Es hat wieder mit der Beziehungsidee vom „hörenden Herzens“ zu tun. Die Chance der Kirche und ihrer Vertreter ist, dass sie Gott mit der Haltung gegenübertreten: „Eigentlich weiß ich nicht, wer du bist und was du sagst. Eigentlich höre ich dich auch nicht. Aber gerade da, wo ich dich nicht höre, stehe ich in einem Raum der Offenheit für dein Wort.“
Das ist etwas, was gute Theologen immer wieder formuliert haben.
Ja. Eine resonanzsensible Haltung, die es dann auch erlaubt, sich zu öffnen für den anderen Menschen, der als solcher ähnlich unverfügbar bleibt wie Gott. In dem Moment aber, in dem Kirchenleute daherkommen und behaupten, sie wüssten schon, was Gott sagt, da verschließen sie umstandslos und erbarmungslos sämtliche Resonanzquellen, da kappen sie nicht nur die Resonanzachse nach oben, in die Vertikale, sondern auch in die Horizontale. „Gott sagt …, und deshalb musst du …“ Nein! Niemand will sich sagen lassen, was er tun muss, weil ein anderer es von oben gehört zu haben glaubt.
Genau dazu hat die Institution Kirche die Menschen sehr lange und sehr wirkungsvoll zu zwingen versucht.
Und das war der entscheidende Fehler, der zu Machtmissbrauch aller Art geführt hat, den sexuellen Missbrauch eingeschlossen. Mutwillig hat sich die Kirche damit ihre eigenen Resonanzquellen abgegraben.

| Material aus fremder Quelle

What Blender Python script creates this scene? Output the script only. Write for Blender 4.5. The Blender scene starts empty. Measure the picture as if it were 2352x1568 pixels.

Aber sie sind noch da – und sie gehören zum Ganzen der Kirche. Vielleicht kann sie ja neu nach ihnen bohren, und womöglich nimmt sie dazu sogar Hilfe von denen an, die ihr noch etwas zutrauen. Weihnachten wäre ein guter Anfang.
Hartmut Rosa, geb. 1965, ist Professor für Soziologie an der Universität Jena. Rosa ist auch Direktor des Max-Weber-Kollegs der Universität Erfurt. Zuletzt erschien von ihm: „Demokratie braucht Religion“, Verlag Kösel, 80 Seiten, 12 Euro.